We went deeper still. The sandstone walls of the narrow shaft were supported by timbers and metal struts. Because it was sandstone,
there was a little give, and that’s why there was a danger of ‘squeeze’. I could just imagine how terrifying it would be to
find yourself trapped in here with the roof coming down and the floor lifting to meet it. Crushed to death and nothing you
could do about it. I thought about Chile and the ordeal those miners went through, stuck at the bottom of that shaft for weeks
on end while another shaft was sunk to try and rescue them. I’d only been down here a few minutes and it was enough already.

Outside again it was good to feel some air in my lungs. The view from the top of the mine was outstanding. High on the hill
overlooking the valley, with the sun overhead, some of the fatigue I’d been feeling began to leave me. It got better still
when Jay said I could drive the train. Before we went down, though, he pointed out a strip of highway in the distance and
beyond it a couple of shacks. He told me that in the heyday of the mine there had been a town there with 200 houses, a hockey
rink, hotel and store. It was nicknamed Cactus Flats, and when the mine shut down, the whole place was recycled and shipped
over to a new location outside Calgary.

The ‘train’ I was driving was more of an engine actually, and
a small one at that. I’d been imagining some steaming locomotive complete with cowcatcher and coal tender, but this was one
of the old electric engines they used to take empty carts into the mine and bring full ones out. Pit ponies would bring the
carts up from the deep, but once at the top, they would be hooked up to this engine. Since it was battery-powered, I assumed
it was quite modern, but Jay said it actually pre-dated the serial numbers they had going back to 1936, so that made it at
least seventy-five years old.

The engine was named Linda, with deference to mining tradition, as all engines were given the name of some special woman –
usually somebody’s sweetheart. Jay said that Linda had been named after the executive director of the mine.

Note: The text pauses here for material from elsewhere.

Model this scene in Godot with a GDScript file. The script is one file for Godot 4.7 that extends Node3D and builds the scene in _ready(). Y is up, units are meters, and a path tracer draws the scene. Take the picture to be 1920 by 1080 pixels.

He showed me how to fire her up – to tickle Linda into life, so to speak – signalling first with the bell to let everyone know
I was bringing her out of the shed. Once we were hooked up to some coal carts, Russ invited a few onlookers. Russ likes trains …
he likes trains
a lot
, actually. I’m sure he was keen to stop here because he knew that where there’s a mine, there’s a train. That didn’t mean
I was going to let him drive, though; no chance. Linda was my girl, and the seat at the wheel was taken.